[start]

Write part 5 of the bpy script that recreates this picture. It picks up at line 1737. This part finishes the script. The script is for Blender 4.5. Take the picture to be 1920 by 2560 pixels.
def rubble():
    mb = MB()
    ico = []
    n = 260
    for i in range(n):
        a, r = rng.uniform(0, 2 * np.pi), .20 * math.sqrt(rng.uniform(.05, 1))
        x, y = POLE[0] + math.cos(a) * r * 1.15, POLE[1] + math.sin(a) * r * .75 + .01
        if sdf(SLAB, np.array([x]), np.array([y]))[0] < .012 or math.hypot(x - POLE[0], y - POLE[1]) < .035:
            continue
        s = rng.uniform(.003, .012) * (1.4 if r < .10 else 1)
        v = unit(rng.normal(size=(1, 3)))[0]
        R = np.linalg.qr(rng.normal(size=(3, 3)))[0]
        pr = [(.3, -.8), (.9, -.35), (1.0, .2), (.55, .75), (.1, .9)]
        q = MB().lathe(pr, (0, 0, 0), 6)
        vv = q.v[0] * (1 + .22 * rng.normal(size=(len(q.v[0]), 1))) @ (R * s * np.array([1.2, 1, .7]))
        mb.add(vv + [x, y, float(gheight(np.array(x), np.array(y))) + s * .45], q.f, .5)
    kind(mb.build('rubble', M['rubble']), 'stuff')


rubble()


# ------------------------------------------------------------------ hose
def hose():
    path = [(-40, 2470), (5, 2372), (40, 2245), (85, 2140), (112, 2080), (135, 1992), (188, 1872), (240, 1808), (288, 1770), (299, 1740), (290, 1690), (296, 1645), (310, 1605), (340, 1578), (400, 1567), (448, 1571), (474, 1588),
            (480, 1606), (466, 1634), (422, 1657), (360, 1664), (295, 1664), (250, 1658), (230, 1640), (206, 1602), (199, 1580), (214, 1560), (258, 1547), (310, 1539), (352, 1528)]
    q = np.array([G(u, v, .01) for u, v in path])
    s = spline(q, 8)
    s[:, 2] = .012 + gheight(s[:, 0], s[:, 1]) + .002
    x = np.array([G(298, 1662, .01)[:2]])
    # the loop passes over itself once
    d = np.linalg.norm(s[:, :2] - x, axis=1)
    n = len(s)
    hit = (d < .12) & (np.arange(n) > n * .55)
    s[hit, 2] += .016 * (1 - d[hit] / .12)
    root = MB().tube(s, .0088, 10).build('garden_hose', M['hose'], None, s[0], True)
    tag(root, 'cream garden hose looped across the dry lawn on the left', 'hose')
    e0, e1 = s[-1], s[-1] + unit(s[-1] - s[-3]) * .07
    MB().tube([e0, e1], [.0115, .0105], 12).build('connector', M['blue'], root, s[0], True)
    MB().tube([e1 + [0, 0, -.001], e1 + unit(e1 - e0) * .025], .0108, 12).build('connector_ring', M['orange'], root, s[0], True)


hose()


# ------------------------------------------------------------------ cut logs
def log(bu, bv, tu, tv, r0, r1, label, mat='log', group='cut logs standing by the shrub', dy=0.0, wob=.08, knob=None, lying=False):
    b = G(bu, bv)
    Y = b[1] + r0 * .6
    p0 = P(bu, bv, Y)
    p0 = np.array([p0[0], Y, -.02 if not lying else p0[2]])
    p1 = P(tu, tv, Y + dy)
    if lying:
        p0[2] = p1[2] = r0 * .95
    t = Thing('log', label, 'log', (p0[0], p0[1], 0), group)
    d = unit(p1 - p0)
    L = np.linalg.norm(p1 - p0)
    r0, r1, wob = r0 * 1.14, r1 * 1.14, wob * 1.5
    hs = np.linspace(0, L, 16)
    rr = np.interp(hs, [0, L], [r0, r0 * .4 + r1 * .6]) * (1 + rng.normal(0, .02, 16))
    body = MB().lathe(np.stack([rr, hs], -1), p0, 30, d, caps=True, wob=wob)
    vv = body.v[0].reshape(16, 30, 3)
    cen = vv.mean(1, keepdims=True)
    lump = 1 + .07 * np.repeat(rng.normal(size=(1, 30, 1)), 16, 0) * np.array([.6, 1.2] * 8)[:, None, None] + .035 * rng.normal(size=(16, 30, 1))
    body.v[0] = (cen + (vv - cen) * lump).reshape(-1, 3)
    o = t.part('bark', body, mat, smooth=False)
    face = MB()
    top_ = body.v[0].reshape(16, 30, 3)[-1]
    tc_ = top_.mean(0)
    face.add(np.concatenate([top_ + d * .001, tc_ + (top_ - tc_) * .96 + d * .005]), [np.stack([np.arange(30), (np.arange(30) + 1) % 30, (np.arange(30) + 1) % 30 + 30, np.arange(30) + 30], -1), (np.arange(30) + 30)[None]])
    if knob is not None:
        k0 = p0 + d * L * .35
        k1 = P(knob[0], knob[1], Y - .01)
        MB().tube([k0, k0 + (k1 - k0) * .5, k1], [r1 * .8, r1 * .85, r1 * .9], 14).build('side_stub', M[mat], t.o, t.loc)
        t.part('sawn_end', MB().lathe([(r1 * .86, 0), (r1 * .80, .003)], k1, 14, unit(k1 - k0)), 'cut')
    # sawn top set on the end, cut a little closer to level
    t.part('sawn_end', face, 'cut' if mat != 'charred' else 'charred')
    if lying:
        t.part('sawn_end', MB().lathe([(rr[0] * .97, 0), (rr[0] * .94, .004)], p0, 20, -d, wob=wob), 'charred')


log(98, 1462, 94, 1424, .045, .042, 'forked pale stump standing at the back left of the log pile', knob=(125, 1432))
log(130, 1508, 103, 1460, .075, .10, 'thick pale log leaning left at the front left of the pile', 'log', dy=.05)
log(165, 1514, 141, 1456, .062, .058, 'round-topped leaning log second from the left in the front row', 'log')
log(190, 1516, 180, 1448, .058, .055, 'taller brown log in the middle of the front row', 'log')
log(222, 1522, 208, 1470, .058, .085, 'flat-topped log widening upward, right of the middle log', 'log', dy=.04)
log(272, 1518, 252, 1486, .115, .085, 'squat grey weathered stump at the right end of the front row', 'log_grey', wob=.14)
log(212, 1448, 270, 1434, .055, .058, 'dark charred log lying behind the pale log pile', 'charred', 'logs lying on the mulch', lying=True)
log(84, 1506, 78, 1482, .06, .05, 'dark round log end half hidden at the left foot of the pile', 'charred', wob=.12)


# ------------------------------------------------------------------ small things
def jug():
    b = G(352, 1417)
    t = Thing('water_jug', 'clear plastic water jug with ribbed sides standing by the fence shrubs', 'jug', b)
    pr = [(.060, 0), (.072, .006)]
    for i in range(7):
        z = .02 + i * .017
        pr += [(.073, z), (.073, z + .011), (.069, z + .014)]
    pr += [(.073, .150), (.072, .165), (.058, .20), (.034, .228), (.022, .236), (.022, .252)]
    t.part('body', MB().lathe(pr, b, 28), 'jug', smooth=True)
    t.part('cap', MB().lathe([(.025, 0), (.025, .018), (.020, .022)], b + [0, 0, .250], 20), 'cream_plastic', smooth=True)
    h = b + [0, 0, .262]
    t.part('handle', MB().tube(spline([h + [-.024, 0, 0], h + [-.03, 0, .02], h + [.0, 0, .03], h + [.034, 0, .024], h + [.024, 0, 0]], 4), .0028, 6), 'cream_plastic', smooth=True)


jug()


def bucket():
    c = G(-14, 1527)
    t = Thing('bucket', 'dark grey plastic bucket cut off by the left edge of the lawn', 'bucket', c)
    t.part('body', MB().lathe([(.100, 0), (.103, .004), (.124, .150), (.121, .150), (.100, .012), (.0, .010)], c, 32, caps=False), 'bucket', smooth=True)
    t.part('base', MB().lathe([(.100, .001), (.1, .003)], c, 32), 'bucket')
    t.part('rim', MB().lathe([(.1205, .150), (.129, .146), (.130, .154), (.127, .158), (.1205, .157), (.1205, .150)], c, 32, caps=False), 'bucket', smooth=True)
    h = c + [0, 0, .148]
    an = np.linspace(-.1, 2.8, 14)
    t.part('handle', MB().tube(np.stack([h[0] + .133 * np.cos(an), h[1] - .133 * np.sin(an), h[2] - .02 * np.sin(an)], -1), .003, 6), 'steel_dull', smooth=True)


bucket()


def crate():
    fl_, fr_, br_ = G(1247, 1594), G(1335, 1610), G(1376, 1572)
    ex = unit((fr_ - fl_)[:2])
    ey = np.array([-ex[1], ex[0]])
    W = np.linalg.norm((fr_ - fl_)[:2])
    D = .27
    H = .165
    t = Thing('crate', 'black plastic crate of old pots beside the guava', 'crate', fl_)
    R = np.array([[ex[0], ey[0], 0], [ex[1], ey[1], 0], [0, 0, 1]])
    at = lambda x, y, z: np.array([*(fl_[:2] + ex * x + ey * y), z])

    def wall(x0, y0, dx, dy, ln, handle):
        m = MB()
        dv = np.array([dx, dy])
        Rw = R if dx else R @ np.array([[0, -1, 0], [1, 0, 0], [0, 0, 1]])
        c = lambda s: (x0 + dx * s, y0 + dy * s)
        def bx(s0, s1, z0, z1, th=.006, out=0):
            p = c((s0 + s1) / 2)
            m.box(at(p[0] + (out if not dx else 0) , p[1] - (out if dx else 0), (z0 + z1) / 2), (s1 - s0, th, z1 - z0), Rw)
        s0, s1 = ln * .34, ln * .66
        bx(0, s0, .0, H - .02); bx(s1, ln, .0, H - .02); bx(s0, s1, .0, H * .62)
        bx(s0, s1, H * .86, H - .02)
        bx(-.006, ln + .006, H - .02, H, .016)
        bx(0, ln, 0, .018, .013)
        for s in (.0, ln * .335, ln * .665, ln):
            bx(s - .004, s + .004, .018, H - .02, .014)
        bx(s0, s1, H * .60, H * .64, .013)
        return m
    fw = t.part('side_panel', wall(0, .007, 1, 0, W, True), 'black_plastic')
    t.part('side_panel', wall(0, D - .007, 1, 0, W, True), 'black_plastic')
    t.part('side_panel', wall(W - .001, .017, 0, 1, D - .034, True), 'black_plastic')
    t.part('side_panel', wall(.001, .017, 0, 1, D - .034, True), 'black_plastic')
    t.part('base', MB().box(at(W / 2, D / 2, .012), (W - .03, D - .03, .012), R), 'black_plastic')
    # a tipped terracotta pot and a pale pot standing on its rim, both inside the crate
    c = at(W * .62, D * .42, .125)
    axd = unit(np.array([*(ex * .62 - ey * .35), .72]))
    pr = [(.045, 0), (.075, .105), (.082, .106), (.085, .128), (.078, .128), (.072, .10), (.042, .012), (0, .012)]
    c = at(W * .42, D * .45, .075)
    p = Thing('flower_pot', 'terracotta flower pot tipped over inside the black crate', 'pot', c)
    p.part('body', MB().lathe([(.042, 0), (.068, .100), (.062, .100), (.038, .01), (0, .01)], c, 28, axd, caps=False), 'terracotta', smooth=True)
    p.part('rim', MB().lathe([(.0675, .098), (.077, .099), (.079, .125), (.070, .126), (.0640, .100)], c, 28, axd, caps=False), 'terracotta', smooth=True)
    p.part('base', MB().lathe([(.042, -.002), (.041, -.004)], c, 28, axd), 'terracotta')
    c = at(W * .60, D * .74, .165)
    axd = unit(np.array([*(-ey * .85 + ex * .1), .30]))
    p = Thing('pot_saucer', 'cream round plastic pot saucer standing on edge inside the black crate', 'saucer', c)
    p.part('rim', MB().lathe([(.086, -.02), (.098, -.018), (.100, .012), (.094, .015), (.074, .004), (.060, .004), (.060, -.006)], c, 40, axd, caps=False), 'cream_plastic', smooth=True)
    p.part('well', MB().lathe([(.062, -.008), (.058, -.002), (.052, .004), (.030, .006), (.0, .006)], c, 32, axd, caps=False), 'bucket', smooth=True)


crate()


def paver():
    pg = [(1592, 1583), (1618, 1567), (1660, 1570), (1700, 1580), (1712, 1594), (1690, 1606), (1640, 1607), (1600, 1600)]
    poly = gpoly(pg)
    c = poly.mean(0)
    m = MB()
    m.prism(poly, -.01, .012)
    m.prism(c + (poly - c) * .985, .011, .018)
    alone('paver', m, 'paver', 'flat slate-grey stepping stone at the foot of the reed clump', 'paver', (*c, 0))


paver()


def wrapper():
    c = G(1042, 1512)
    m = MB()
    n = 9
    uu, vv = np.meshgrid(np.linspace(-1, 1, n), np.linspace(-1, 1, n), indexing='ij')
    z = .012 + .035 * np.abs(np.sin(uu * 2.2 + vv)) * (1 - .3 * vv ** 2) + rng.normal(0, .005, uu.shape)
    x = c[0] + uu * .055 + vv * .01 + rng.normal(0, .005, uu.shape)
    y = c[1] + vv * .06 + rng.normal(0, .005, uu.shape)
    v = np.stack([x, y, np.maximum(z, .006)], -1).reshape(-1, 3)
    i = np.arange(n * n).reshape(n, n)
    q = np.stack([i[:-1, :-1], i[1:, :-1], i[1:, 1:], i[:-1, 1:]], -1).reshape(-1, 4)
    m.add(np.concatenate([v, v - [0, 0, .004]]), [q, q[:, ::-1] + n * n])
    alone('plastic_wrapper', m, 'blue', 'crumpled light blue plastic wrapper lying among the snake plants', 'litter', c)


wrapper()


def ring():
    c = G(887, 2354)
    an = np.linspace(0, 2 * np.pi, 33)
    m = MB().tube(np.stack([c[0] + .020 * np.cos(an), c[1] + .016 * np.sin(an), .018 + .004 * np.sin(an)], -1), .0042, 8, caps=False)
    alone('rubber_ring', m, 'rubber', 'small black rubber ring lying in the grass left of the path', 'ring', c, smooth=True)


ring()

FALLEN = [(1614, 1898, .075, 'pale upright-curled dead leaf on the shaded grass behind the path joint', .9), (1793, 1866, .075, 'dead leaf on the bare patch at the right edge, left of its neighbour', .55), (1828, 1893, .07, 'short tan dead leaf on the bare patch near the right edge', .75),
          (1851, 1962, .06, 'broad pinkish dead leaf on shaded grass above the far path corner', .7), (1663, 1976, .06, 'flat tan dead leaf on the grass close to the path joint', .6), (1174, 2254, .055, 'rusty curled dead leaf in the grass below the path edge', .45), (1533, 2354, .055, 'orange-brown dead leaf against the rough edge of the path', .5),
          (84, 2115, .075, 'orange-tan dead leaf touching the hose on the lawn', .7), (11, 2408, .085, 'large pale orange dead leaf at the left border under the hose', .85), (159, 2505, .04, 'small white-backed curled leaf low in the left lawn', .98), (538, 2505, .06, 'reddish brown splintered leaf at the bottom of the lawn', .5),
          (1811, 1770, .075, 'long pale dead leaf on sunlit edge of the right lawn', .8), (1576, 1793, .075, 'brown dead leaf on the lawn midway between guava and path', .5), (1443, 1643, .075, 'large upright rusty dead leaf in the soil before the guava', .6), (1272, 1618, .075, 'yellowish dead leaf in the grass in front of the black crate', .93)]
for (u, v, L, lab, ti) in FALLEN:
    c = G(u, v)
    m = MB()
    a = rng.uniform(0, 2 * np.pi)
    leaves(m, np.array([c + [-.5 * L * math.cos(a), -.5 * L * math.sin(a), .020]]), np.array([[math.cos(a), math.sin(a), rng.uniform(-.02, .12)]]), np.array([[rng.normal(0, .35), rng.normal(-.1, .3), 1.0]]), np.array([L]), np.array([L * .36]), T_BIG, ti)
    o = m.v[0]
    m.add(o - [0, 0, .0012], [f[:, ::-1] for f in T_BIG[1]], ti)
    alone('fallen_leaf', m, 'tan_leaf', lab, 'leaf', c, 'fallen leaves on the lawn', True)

[end]

» **GOAL OF THE EXERCISE**: Print from the first line through the line that contains "kind(mb.build('rubble', M['rubble']), 'stuff')", please, including both, and leave out every line outside that stretch.

» **RESULT FOR THIS TASK**:
Write part 5 of the bpy script that recreates this picture. It picks up at line 1737. This part finishes the script. The script is for Blender 4.5. Take the picture to be 1920 by 2560 pixels.
def rubble():
    mb = MB()
    ico = []
    n = 260
    for i in range(n):
        a, r = rng.uniform(0, 2 * np.pi), .20 * math.sqrt(rng.uniform(.05, 1))
        x, y = POLE[0] + math.cos(a) * r * 1.15, POLE[1] + math.sin(a) * r * .75 + .01
        if sdf(SLAB, np.array([x]), np.array([y]))[0] < .012 or math.hypot(x - POLE[0], y - POLE[1]) < .035:
            continue
        s = rng.uniform(.003, .012) * (1.4 if r < .10 else 1)
        v = unit(rng.normal(size=(1, 3)))[0]
        R = np.linalg.qr(rng.normal(size=(3, 3)))[0]
        pr = [(.3, -.8), (.9, -.35), (1.0, .2), (.55, .75), (.1, .9)]
        q = MB().lathe(pr, (0, 0, 0), 6)
        vv = q.v[0] * (1 + .22 * rng.normal(size=(len(q.v[0]), 1))) @ (R * s * np.array([1.2, 1, .7]))
        mb.add(vv + [x, y, float(gheight(np.array(x), np.array(y))) + s * .45], q.f, .5)
    kind(mb.build('rubble', M['rubble']), 'stuff')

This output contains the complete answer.